ピッチ2社目は、理系学生の新卒採用サービス「LabBase」を運営するPOL。登録学生数3万6000人以上、登録企業数400社以上という「国内最大級の理系キャリアサービス」で、企業にとって重要な研究開発に携わる優秀人材の獲得を支援するプラットフォームとなっている。
昨今ではAIエンジニアやデータサイエンティストという文脈で理系学生の注目度が高まっている。とはいえ、理系の領域は幅広く、学生視点では「研究が将来にどうつながるのか、社会の何に役立つのか」が不透明に思えてしまうこともある。
一方、企業側の視点では「どこでどんな研究をしているのか、どんな研究が自社のビジネス役に立つのか」に気づきにくい。このように学生と企業との間に「分断が生じている」ことから、その溝を埋める、あるいは橋渡しするためのサービスとして、2017年にLabBaseが生まれたという。
同社が事業共創に至ったのは2社。1社は富士フイルムシステムサービスで、「理系の変革リーダー人材を輩出するためのインターンシッププログラムの開発」を共同で実施したもの。
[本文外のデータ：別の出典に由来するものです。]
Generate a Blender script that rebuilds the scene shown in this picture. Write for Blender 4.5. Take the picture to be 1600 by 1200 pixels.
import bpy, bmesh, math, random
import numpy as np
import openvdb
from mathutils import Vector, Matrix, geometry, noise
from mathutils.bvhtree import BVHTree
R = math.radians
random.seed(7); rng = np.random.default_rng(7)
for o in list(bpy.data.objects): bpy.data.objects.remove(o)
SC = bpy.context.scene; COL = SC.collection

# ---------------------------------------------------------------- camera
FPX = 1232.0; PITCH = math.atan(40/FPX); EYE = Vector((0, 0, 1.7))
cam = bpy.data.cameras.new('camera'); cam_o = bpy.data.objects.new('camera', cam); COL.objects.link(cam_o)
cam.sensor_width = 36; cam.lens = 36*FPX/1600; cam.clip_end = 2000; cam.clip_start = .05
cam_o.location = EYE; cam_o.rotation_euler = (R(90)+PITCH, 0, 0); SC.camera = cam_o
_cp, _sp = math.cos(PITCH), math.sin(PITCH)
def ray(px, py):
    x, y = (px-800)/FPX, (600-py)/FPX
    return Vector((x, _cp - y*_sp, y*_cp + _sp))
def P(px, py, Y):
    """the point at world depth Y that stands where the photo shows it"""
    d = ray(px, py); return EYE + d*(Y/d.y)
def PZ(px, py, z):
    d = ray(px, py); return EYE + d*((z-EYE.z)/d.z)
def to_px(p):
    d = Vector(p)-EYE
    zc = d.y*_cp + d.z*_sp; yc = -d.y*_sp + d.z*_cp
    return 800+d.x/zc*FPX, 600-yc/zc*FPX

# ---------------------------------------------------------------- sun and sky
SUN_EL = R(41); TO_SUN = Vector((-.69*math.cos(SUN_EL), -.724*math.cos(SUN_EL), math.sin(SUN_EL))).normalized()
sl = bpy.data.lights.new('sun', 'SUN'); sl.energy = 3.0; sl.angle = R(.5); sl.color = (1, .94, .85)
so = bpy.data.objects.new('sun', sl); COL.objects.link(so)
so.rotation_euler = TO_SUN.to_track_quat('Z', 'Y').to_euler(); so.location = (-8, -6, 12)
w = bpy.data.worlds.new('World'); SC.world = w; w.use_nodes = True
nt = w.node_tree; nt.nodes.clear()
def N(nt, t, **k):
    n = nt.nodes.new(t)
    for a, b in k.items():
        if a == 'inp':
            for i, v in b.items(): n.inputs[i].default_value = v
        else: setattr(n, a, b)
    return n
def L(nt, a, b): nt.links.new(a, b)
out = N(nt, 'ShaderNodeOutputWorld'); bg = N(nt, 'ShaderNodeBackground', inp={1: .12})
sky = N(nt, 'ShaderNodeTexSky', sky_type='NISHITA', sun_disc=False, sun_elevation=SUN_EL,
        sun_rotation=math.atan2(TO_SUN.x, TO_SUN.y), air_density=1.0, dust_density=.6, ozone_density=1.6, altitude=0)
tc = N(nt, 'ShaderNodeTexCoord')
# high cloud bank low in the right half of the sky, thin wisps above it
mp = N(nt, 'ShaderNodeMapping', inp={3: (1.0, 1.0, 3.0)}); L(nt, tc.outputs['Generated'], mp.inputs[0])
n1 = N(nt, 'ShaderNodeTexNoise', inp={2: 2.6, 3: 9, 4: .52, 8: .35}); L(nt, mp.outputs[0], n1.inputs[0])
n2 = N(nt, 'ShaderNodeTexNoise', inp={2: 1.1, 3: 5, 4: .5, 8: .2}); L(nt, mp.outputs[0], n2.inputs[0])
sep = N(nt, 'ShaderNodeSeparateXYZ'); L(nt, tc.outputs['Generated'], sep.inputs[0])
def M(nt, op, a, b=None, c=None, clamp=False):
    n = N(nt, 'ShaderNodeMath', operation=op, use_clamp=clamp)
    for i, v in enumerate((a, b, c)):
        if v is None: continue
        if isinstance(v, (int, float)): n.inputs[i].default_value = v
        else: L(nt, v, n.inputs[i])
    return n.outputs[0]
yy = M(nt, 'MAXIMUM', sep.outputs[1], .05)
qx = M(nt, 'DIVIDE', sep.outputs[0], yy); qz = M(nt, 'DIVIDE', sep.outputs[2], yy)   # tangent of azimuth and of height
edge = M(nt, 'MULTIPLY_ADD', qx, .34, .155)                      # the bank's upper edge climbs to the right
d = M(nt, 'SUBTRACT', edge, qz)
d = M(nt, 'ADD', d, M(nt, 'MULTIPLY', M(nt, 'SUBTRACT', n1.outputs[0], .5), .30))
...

「現場社員の業務に入り込むような実践的・実務型のコンテンツ」を設計し、人事担当者だけでなく、企業の最前線で活躍しているSE職を巻き込んで、「理系の変革リーダー人材とはどういう人材なのか、というところから定義し、インターンシッププログラムを企画設計」したのがポイントだという。
もう1社の事業共創パートナーは電通で、「研究のための研究ではなく、研究を経営課題解決に活かす」ことをコンセプトとしたプロジェクト「LABmeets」を立ち上げた。学生が企業に一時的に属して業務の現場を学ぶ単なるインターンシップに止まらず、企業と実際の研究・事業プロジェクトを進める「Joint Researchを生み出す仕組み作り」が狙いだ。
ピッチでは、子ども向けの遊戯施設を運営するイオングループの企業、イオンファンタジーの実際の経営課題に対し、学生が「研究を活用した解決策」を提案した実例も紹介。「子どもがどんなときに喜んでいるのか、AI活用で子供の遊びを科学できないか」といった課題に対して、同社の施設で遊んでいる子どもの行動をAIカメラで分析し、行動データを収集することで、新たな商品開発にもつながるような気づきを得ることを狙った。
POLの宮崎氏は、これらの取り組みについて、将来的にはインターンシップ先に入社するという流れができるのはもちろんのこと、「学生でありながら社員でもある、というような、いろいろな働き方が生まれてくる可能性がある」と語った。